No, the Timberwolves’ good season doesn’t prove that Minnesota’s high taxes are a good thing

Tonight the Timberwolves take on the Denver Nuggets at Target Center looking to take a 3-0 lead in the Western Conference Semi Final. After eclipsing the Phoenix Suns 4-0 in the First Round, it is fair to say that we are watching the best Timberwolves team in franchise history.

How can this be? After all, I have written before that Minnesota’s high taxes handicap our sports franchises and here we have one conquering all before it.

This point was made in a column for the Minnesota Reformer. “For the second edition of Tax and Spend, I was planning to respond to yet another Star Tribune op-ed declaring that high taxes are ruining Minnesota,” it argues, “Then the Timberwolves did it for me.”

…[I]t just so happens that some of the state’s most vocal anti-tax conservatives have been arguing for years that Minnesota’s relatively higher tax rates impair the success of our sports franchises. Their theory — supported by two academic papers by Minneapolis Federal Reserve economist Erik Hembre — is that teams in higher-tax states win less because highly skilled free agents choose to play for franchises in lower-tax states.

The author concludes that “the Timberwolves’ breakout season is the perfect illustration of the absurdity of this world view. “

Anecdote < Data

It is difficult to overstate how silly this argument is. My great aunt Lil smoked a pack of cigarettes a day and died aged 86: presumably the author of the Reformer column would claim that she “is the perfect illustration of the absurdity” of the belief that smoking is bad for you.

If you look hard enough or wait long enough you can find an anecdote to “illustrate” almost anything. Neither the Vikings nor the Wild made the play offs this year so what does that tell us about the state’s taxes? This year is the the Timberwolves’ first appearance in the Conference Semi Finals since Friends was on TV, what does that tell us?

But that isn’t how social science works. It isn’t, as the Reformer column’s author thinks, rooted in the the search for anecdotes. It is rooted in the collection and analysis of data.

I have based my writings on this subject on two papers. In “State Income Taxes and Team Performance: Do Teams Bear the Burden?,” Hembre investigates “the effect of income tax rates on professional team performance using data from professional baseball, basketball, football, and hockey leagues” “between 1995 and 2017” [Emphasis added]. “Touchdowns, Sacks and Income Tax — How the Taxman decides who wins the Super Bowl” — which, contra the Reformer column’s author, was not written by Hembre but by Matthias Petutschnig from the the Vienna University of Economics and Business — looked at “performance data (wins, winning percentage) of all NFL teams over the time-span 1994-2016 for the regular season.” [Emphasis added]

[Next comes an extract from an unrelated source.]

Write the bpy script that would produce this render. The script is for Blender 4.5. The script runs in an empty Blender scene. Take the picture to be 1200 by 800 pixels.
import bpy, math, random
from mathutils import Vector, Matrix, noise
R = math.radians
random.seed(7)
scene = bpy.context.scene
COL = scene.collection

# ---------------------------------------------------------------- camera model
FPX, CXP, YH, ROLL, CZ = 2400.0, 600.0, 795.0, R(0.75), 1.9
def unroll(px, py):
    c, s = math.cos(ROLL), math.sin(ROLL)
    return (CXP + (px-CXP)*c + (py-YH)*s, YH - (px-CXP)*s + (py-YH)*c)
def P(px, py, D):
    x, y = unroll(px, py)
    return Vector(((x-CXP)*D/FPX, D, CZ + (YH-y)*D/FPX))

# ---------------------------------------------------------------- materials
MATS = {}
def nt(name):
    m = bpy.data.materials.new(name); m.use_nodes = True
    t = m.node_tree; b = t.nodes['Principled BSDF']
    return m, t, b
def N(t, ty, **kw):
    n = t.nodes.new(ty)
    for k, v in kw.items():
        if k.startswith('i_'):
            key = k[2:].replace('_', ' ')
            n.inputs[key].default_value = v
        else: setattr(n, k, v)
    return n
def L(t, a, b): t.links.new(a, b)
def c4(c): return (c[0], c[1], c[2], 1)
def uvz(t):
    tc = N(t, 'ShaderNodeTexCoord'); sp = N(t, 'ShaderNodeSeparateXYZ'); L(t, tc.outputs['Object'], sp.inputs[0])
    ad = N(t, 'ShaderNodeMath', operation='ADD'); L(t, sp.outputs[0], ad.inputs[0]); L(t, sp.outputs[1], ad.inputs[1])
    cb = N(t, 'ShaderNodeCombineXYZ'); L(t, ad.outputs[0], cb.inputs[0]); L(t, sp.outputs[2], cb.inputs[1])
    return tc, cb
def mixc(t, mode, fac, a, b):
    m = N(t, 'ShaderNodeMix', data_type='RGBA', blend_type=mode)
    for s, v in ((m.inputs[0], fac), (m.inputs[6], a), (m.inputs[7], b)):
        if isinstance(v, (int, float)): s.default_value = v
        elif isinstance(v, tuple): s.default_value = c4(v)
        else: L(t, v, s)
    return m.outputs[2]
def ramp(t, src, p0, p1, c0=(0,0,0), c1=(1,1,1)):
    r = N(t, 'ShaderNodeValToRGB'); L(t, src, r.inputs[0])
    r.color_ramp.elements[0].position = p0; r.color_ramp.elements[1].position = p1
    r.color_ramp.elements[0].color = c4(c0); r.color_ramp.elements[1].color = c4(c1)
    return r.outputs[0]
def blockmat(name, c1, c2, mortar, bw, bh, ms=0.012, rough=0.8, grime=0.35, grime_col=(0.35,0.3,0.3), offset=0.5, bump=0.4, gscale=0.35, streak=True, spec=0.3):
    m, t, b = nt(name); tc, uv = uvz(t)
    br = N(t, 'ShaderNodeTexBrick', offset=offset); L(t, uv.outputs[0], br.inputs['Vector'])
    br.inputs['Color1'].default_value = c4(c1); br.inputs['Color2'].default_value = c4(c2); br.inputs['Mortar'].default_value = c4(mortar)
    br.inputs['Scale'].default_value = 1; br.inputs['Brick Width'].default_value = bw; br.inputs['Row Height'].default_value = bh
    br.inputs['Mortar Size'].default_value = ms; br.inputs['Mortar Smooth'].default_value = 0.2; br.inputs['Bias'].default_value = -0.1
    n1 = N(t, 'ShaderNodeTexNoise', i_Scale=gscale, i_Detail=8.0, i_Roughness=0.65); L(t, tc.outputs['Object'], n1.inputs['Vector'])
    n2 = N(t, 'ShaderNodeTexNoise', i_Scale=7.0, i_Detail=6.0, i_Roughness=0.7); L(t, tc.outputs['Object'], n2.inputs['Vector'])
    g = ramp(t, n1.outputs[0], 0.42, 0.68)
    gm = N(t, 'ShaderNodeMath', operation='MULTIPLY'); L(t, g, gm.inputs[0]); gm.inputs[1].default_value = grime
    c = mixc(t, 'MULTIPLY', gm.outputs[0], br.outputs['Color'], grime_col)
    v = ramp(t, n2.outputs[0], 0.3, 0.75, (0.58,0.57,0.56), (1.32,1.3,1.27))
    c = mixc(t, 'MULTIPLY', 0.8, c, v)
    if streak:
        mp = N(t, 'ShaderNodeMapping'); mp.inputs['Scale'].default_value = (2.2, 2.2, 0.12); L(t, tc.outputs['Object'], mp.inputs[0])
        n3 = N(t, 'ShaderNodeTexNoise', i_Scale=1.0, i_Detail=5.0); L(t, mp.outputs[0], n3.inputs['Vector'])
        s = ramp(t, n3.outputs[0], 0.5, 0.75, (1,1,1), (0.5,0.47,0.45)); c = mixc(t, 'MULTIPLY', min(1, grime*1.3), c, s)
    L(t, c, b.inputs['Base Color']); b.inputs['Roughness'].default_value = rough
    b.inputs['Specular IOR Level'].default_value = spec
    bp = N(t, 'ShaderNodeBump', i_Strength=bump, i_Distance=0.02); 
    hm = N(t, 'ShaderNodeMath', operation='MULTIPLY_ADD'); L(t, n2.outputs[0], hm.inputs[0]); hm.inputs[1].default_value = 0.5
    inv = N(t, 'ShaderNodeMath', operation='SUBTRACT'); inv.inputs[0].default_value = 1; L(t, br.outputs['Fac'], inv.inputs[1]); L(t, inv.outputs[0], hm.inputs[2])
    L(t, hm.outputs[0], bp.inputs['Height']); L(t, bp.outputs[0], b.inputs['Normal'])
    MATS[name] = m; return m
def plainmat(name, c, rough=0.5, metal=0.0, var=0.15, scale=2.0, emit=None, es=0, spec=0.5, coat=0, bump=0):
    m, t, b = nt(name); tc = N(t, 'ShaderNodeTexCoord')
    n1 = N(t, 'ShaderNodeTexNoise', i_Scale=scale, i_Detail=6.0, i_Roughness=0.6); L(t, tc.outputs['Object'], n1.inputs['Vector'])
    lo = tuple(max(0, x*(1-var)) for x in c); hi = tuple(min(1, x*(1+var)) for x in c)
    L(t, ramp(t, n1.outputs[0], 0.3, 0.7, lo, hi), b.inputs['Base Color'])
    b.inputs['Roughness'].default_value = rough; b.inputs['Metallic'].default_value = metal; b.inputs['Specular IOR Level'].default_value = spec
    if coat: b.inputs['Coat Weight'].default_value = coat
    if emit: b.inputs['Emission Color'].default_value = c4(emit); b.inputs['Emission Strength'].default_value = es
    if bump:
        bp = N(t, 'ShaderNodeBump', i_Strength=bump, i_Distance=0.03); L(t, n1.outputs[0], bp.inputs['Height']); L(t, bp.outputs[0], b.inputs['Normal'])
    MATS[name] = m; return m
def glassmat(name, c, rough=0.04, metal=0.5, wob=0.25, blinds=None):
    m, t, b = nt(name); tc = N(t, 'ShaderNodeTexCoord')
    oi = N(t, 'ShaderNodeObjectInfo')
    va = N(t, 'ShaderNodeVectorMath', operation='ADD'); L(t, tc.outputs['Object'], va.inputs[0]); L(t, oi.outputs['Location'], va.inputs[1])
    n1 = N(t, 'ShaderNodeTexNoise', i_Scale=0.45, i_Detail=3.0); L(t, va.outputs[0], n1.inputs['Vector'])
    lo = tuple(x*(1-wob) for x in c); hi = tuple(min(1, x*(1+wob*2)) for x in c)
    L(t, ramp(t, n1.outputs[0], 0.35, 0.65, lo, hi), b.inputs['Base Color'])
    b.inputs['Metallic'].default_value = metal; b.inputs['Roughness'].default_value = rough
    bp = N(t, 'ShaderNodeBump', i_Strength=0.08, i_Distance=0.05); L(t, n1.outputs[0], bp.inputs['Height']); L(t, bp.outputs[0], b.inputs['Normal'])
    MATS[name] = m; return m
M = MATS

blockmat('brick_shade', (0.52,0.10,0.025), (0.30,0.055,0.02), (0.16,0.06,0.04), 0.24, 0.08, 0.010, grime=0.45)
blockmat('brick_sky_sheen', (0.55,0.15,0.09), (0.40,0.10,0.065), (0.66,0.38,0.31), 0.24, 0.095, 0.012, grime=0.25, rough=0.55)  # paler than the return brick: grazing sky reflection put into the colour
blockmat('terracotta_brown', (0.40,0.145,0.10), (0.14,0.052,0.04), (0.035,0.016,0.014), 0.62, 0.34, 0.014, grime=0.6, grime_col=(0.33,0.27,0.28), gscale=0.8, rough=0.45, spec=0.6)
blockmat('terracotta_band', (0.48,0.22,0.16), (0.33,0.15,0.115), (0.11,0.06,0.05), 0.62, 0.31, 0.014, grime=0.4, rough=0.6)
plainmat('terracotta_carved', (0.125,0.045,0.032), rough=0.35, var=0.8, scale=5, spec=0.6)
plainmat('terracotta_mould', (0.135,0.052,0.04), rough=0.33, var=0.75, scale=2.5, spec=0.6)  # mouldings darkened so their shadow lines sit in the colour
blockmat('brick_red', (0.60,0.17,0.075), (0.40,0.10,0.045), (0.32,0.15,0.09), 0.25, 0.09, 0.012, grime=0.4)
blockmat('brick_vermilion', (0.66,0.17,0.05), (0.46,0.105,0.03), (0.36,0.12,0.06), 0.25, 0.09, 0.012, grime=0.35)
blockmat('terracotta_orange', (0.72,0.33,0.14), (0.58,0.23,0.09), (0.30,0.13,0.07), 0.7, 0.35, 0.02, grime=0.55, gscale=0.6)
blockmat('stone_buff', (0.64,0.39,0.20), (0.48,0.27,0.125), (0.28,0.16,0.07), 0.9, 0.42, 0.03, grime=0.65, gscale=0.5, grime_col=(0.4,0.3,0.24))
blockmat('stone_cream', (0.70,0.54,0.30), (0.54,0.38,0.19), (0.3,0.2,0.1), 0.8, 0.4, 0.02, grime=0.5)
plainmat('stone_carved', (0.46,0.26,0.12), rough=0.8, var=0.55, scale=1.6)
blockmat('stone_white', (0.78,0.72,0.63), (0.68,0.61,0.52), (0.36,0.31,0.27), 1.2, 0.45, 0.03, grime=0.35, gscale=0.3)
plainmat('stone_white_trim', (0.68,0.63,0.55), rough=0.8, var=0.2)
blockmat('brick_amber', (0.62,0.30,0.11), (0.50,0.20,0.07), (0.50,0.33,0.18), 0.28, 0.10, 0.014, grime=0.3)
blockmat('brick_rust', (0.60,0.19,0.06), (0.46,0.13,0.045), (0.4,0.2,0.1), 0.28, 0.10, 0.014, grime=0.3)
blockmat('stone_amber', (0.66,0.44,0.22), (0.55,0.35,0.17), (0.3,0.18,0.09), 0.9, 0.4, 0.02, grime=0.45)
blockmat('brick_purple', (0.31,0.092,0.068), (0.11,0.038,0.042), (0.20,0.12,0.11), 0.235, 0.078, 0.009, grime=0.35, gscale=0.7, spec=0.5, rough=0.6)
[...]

And, if you want to get specific about basketball, a paper by economist Timothy E. Zimmer titled “Implications of State Income Tax Policy on NBA Franchise Success: Tax Policy, Professional Sports, and Collective Bargaining” finds that:

…state income tax policy has an influence on team performance. The higher the rate for the top marginal tax bracket, the greater the negative bias on team performance. Team performance is dependent on the successful acquisition of quality resources which include players, coaches, and team management. The results infer that NBA franchises located in high tax states impose a burden on the ability of team ownership to attract the best resources in order to achieve success. The relationship could have broader implications on professional sports and their Collective Bargaining Agreements.

Zimmer does not base this finding on one great season from a franchise in a low tax state or one bad season for a high tax state franchise, but on “data for eleven years (2000 through 2010) of previous NBA seasons.” [Emphasis added]

Not just taxes, but also taxes

It would be foolish to argue that “tax rates are…the dominant force determining our state’s economic conditions.” In my recent paper “The X-Factor? Social capital and economic well-being: A quantitative analysis,” I concluded that:

…54.9 percent of the variation in median household income across…2,897 [counties] can be explained by variations in the components of social capital: Family Unity, Community Health, Institutional Health, and Collective Efficacy.

But it would also be foolish to argue that tax rates are not a factor at all, as even the Reformer column’s author grudgingly admits, and they are a factor over which the state government has direct control, unlike, say, Family Unity.

Besides, making the foolish argument that “tax rates are…the dominant force determining our state’s economic conditions” is exactly what the Minnesota Reformer so often does, attributing any and all positives in our state to its high taxes and spending. Indeed, despite its name the Reformer is one of the most consistent opponents of reform in Minnesota.

Does winning matter in sports?

Then again, maybe these academics are looking at it all wrong? The author of the Reformer column writes:

For his paper on the relationship between income tax rates and franchise success, Hembre examined win percentages. Obviously this is a very reasonable metric for an academic study. But to torture the metaphor a bit, is maximizing total wins in a given season the ultimate goal of a basketball franchise? 

Read that again. Let us hope that maximizing wins is what the Timberwolves are all about tonight.